Zahlreiche "Schwarze" aus dem Südwesten machten Karriere in Bonn und Berlin, Kurt-Georg Kiesinger brachte es sogar zum Kanzler. CDU-Ministerpräsidenten wie Hans Filbinger, Lothar Späth und Erwin Teufel schafften es, das strukturkonservative Land zur Herzkammer der CDU zu machen. Über Politker-Generationen bestimmte der zweitgrößte CDU-Landesverband die Linie der Bundes-CDU wesentlich mit, wie zuletzt in der Atomdebatte und beim Thema Stuttgart 21 deutlich wurde: Beide Male schwenkte CDU-Chefin Angela Merkel auf die Linie von Ministerpräsident Stefan Mappus ein. Im Herbst verband die Kanzlerin in einer Rede vor dem Bundestag sogar das Bahnhofsprojekt mit der Landtagswahl - und erklärte den Urnengang zu einem bundespolitischen Volksentscheid über die Zukunft des Landes.

Stuttgart 21 und Atomstreit - was Mappus schadete

Mappus geht in die Landesgeschichte als Ministerpräsident mit der kürzesten Amtszeit ein - und in der CDU-Historie als derjenige, der die Bastion Baden-Württemberg verloren hat. Seit seinem Antritt im Februar 2010 war Mappus durch seinen bisweilen rüden Regierungsstil aufgefallen, mit seinem Namen verbanden viele Bürger Negatives: Die Eskalation um Stuttgart 21, der rustikale Pro-Atom-Kurs sowie den umstrittenen Rückkauf der EnBW-Anteile. Die Reaktorkatastrophe von Fukushima und die darauf erfolgte Atomwende des schwarz-gelben Lagers hatte außerdem viele CDU-Stammwähler verstört.

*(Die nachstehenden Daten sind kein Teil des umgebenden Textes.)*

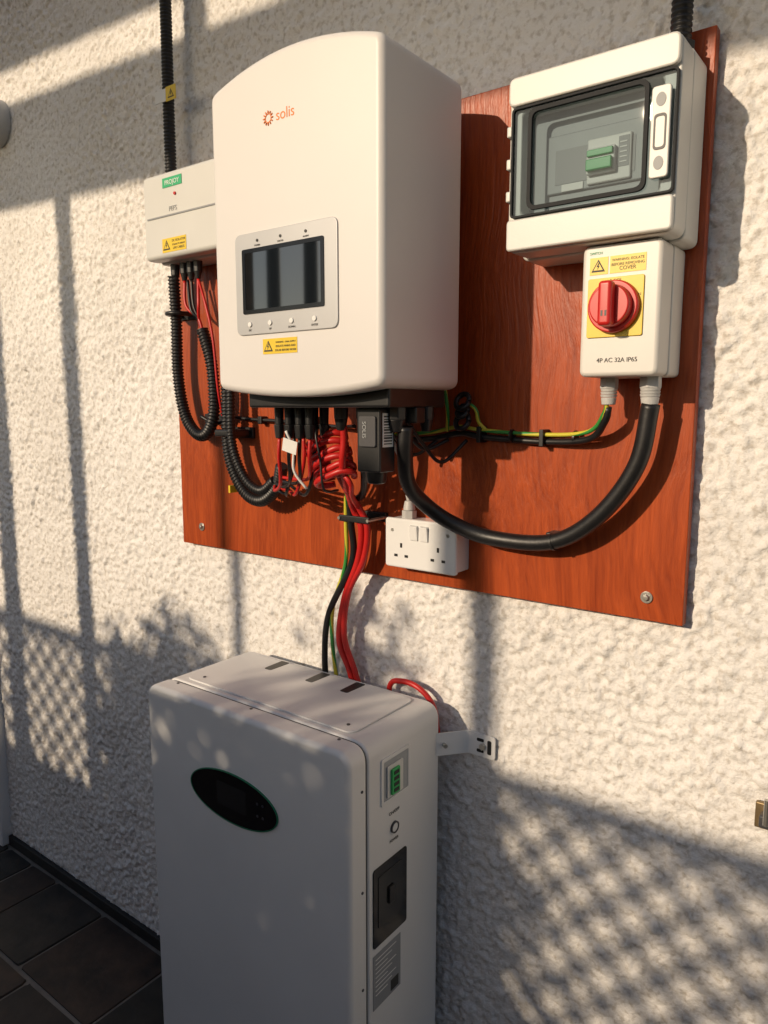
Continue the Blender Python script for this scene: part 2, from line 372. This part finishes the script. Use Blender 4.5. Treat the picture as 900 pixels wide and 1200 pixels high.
dg=empty('data_logger_dongle')
dx_=.008
prism('body',rpoly([(-.712+dx_,1.362),(-.668+dx_,1.362),(-.668+dx_,1.456),(-.676+dx_,1.466),(-.704+dx_,1.466),(-.712+dx_,1.456)],.004,3),-.234,-.196,'blk',dg,.004,3)
prism('grip_rib',rrect(-.706+dx_,-.674+dx_,1.400,1.446,.004),-.2375,-.233,'dgrey',dg,.0015,2)
cyl('coupling_nut',(-.690+dx_,-.214,1.464),(-.690+dx_,-.214,1.482),.015,.015,'blk',dg,10,.001)
cyl('end_cap',(-.690+dx_,-.214,1.364),(-.690+dx_,-.214,1.344),.017,.014,'blk',dg,20,.003)
text('SOLIS',.010,(-.6975+dx_,-.2382,1.438),'inner',dg,rot=(R90,R90,0))
box('barcode_label',-.6682+dx_,-.6674+dx_,-.228,-.202,1.400,1.450,'white',dg)
for i in range(11): box('bar',-.6674+dx_,-.6670+dx_,-.225,-.205,1.404+i*.004,1.4055+i*.004+(i%3)*.0006,'print',dg)

# ------------------------------------------------------------------ PV isolator junction box
jb=empty('pv_junction_box')
box('base',-1.362,-1.120,-.085,-.012,1.757,1.926,'abs',jb,.008,4)
box('lid',-1.360,-1.122,-.122,-.087,1.759,1.924,'abs',jb,.009,4)
box('lid_step',-1.345,-1.128,-.1235,-.121,1.838,1.841,'mgrey',jb)
box('green_logo',-1.292,-1.232,-.1232,-.1222,1.893,1.911,'grn',jb); text('PROJOY',.0125,(-1.262,-.1234,1.8975),'white',jb,align='CENTER')
cyl('red_led',(-1.254,-.1215,1.878),(-1.254,-.1245,1.878),.0035,.003,'redk',jb,12)
text('PEFS',.013,(-1.262,-.1225,1.847),'mgrey',jb,align='CENTER')
warn(-1.300,-1.225,1.769,1.796,-.1222,jb,['DC ISOLATOR','SOLAR PV ARRAY','LIVE CABLES'])
for x in (-1.330,-1.300,-1.278,-1.256): 
    cyl('gland',(x,-.07,1.758),(x,-.07,1.735),.010,.009,'blk',jb,8,.001); cyl('gland_dome',(x,-.07,1.736),(x,-.07,1.722),.008,.005,'blk',jb,16)

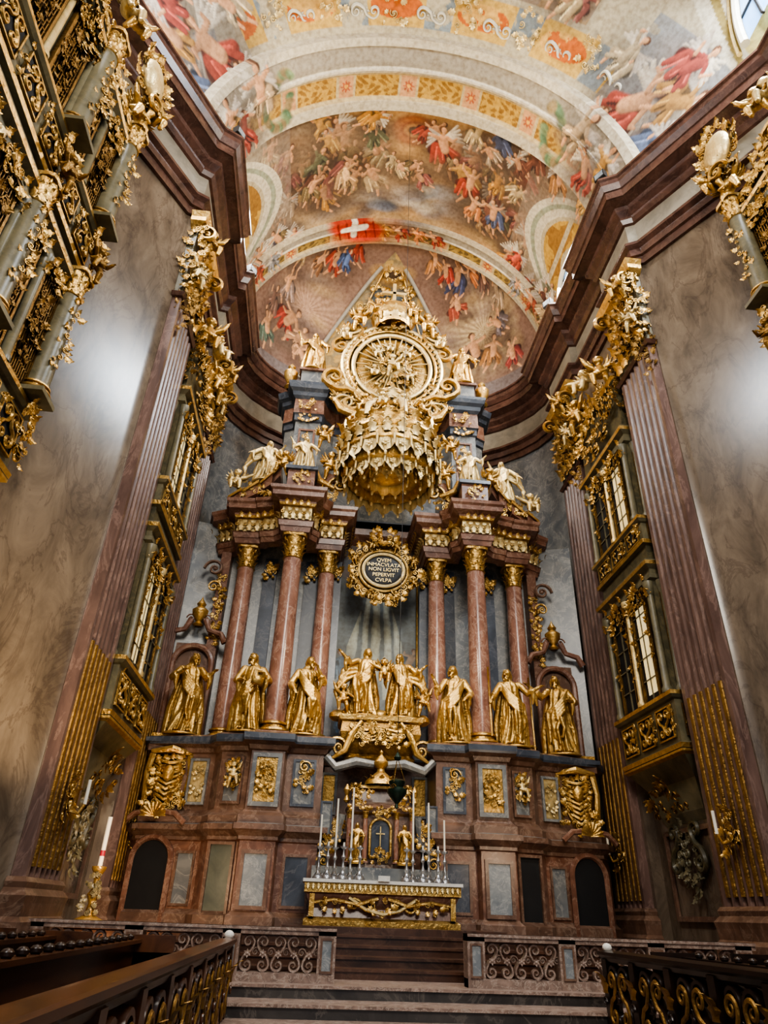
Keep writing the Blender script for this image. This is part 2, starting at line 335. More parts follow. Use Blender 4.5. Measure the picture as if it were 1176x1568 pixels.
def mk_putto(pose=0):
    T=MB(); m='gold'
    ell(T,(0,0,.42),(.13,.11,.17),m); ell(T,(0,-.02,.32),(.135,.12,.12),m); ell(T,(0,-.01,.72),(.105,.11,.12),m,14); ell(T,(0,-.12,.71),(.02,.02,.025),m,8)
    ell(T,(-.05,-.085,.68),(.04,.035,.035),m,8); ell(T,(.05,-.085,.68),(.04,.035,.035),m,8)
    for k in range(10):
        a=k*.63; ell(T,(.09*math.cos(a),.03+.08*math.sin(a),.78),(.04,.04,.04),m,8)
    tube(T,[(0,0,.5),(0,0,.62)],.06,m,8)
    L={0:((-.24,-.08,.62),(-.32,-.12,.8)),1:((-.22,-.1,.42),(-.2,-.26,.45)),2:((-.26,0,.58),(-.45,-.05,.66))}[pose]
    Rr={0:((.24,-.05,.45),(.3,-.18,.38)),1:((.24,-.1,.6),(.3,-.1,.78)),2:((.22,-.1,.42),(.16,-.25,.5))}[pose]
    for s,(e,w) in ((-1,L),(1,Rr)):
        tube(T,[(s*.11,0,.53),e,w],[.06,.055,.04],m,8); hand(T,w,Vector(w)-Vector(e),.1,m,side=-s)
    legs={0:(((-.1,-.02,.3),(-.14,-.2,.2),(-.12,-.14,-.02)),((.08,0,.3),(.12,-.1,.12),(.16,.02,-.1))),
          1:(((-.08,0,.28),(-.1,-.08,.1),(-.14,.02,-.12)),((.1,-.02,.28),(.16,-.2,.24),(.2,-.16,.02))),
          2:(((-.08,-.05,.3),(-.12,-.26,.28),(-.14,-.24,.06)),((.08,-.05,.3),(.14,-.25,.26),(.1,-.26,.05)))}[pose]
    for l in legs:
        tube(T,l,[.09,.075,.045],m,8); e=Vector(l[2]); tube(T,[e,e+Vector((0,-.09,-.03))],[.04,.03],m,8)
    tube(T,[(-.15,-.1,.34),(0,-.14,.28),(.16,-.08,.36),(.24,0,.3)],[.03,.05,.045,.02],m,8)
    t=MB(); t.inst(fuse(T,.017,1),Matrix.Identity(4),'gold')
    for s in (-1,1):
        for k in range(5): t.inst(LEAFS,F((s*.06,.1,.52),(0,-1),s=.42-.03*k,roll=s*(.5+.33*k),sx=.55))
    return t.T()
PUT=[mk_putto(i) for i in range(3)]
def putto(mb,pos,s,out=(0,-1),k=0,m='gold',flip=1,roll=0): mb.inst(PUT[k],F(pos,out,s=s,sx=flip,roll=roll),m)
# ================================================================ SHELL
Z0=21.2; WA=6.55
def aY(Y): return WA+min(max(12.2-Y,0),4.2)*.6
wallR=[(9.05,-6),(9.05,8.0),(WA,12.2),(WA-.2,12.3),(WA-.2,14.15),(WA+.05,14.2),(WA+.05,17.3),(WA-.2,17.35),(WA-.2,19.4),(WA+.05,19.45)]
for k in range(1,10):
    a=pi/2*k/9; wallR.append(((WA+.05)*math.cos(a),19.8+4.3*math.sin(a)))
wallR[-1]=(0,24.1)
full=[(-x,y) for x,y in wallR]+wallR[::-1][1:]
wl=MB(); sweep(wl,mp(wallR[:10],-1),[(0,-.2),(0,Z0+.2)],'pier_marble'); wl.obj('wall_left')
wl=MB(); sweep(wl,mp(wallR[:10],1),[(0,-.2),(0,Z0+.2)],'pier_marble'); wl.obj('wall_right')
wb=MB(); sweep(wb,[(-x,y) for x,y in wallR[9:]]+wallR[9:][::-1][1:],[(0,-.2),(0,Z0+.2)],'blue_marble'); wb.obj('wall_back')
en=MB()
E=[(.0,18.0),(.1,18.0),(.12,18.25),(.2,18.27),(.22,18.5),(.34,18.6),(.34,18.7),(.14,18.75,'frieze_stone'),(.14,19.65),
   (.22,19.68),(.3,19.8),(.3,19.9),(.45,20.05),(.47,20.2),(.74,20.3),(.78,20.3),(.78,20.6),(.82,20.62),(.92,20.8),(.94,20.95),(1.,21.0),(1.,21.08),(.9,21.1,'frieze_stone'),(-.1,21.25)]
sweep(en,full,E,'cornice_marble'); en.obj('cornice_trim',ang=25)
def vn(U,V,s,seed,octv=4):
    rs=np.random.RandomState(seed); out=np.zeros_like(U); amp=1;tot=0
    for o in range(octv):
        g=rs.rand(64,64); u=U*s*2**o+13.7*o; v=V*s*2**o+7.1*o; i=np.floor(u).astype(int); j=np.floor(v).astype(int); fu=u-i; fv=v-j
        fu=fu*fu*(3-2*fu); fv=fv*fv*(3-2*fv)
        out+=amp*((g[i%64,j%64]*(1-fu)+g[(i+1)%64,j%64]*fu)*(1-fv)+(g[i%64,(j+1)%64]*(1-fu)+g[(i+1)%64,(j+1)%64]*fu)*fv); tot+=amp; amp*=.55
    return out/tot
L3=lambda c:np.array(lin(c))
def mixc(C,mask,c):
    c=L3(c) if not isinstance(c,np.ndarray) else c; C[:]=C*(1-mask[:,None])+c*mask[:,None]
def blob(U,V,C,u,v,a,b,ang,col_,soft=.25,shade=.3,al=1.):
    R0=max(a,b)*1.4; I=np.where((abs(U-u)<R0)&(abs(V-v)<R0))[0]
    if len(I)==0: return
    du=U[I]-u; dv=V[I]-v; c,s=math.cos(ang),math.sin(ang); x=(du*c+dv*s)/a; y=(-du*s+dv*c)/b; d=np.sqrt(x*x+y*y)
    m=np.clip((1+soft-d)/(2*soft)+.0,0,1)*al; cc=L3(col_)[None,:]*(1+shade*(-x*.5+y*.7))[:,None]
    C[I]=C[I]*(1-m[:,None])+np.clip(cc,0,1)*m[:,None]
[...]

Grünen-Spitzenkandidat Kretschmann, 62, der vor mehr als 30 Jahren die Grünen in Baden-Württemberg mitgegründet hat, scheint vielen als seriöse Alternative zum wesentlich jüngeren Mappus erschienen zu sein. Der bisherige Grünen-Fraktionschef im Stuttgarter Landtag sagte unlängst im Interview mit sueddeutsche.de, er halte sich für einen Liberalen - "mit starken konservativen Ecken". Kategorisch ausgeschlossen hatte er keine Koalition, wohl aber beteuerte er seine starke Präferenz für die Sozialdemokraten: Zuletzt war er mit SPD-Frontmann Schmid oft gemeinsam aufgetreten.

Der grüne Triumph bedeutet gleichzeitig eine herbe Niederlage für die FDP: Baden-Württemberg galt bislang auch für die Freidemokraten als Stammland: Noch immer verstehen sich die Liberalen hier als Enkel von Parteigründer Theodor Heuß, dem späteren Bundespräsidenten, und Reinhold Maier - dem bislang einzigen FDP-Regierungschefs eines Bundeslandes. Maier folgten 1953 die CDU-Ministerpräsidenten, mit dem heutigen Tag endet die schwarz-gelbe Tradition.

In der CDU hoffte man bis zuletzt auf eine wundersame Wendung, auch wenn die Aussichten denkbar düster waren: Auch eine nicht öffentliche Last-Minute-Umfrage der Union hatte das Desaster vorhergesagt. Die Union befindet sich nun in einer vergleichbaren Situation wie die SPD 2005. Damals verloren die Sozialdemokraten ihr Stammland Nordrhein-Westfalen. Es war der Anfang vom Ende der damaligen rot-grünen Bundesregierung.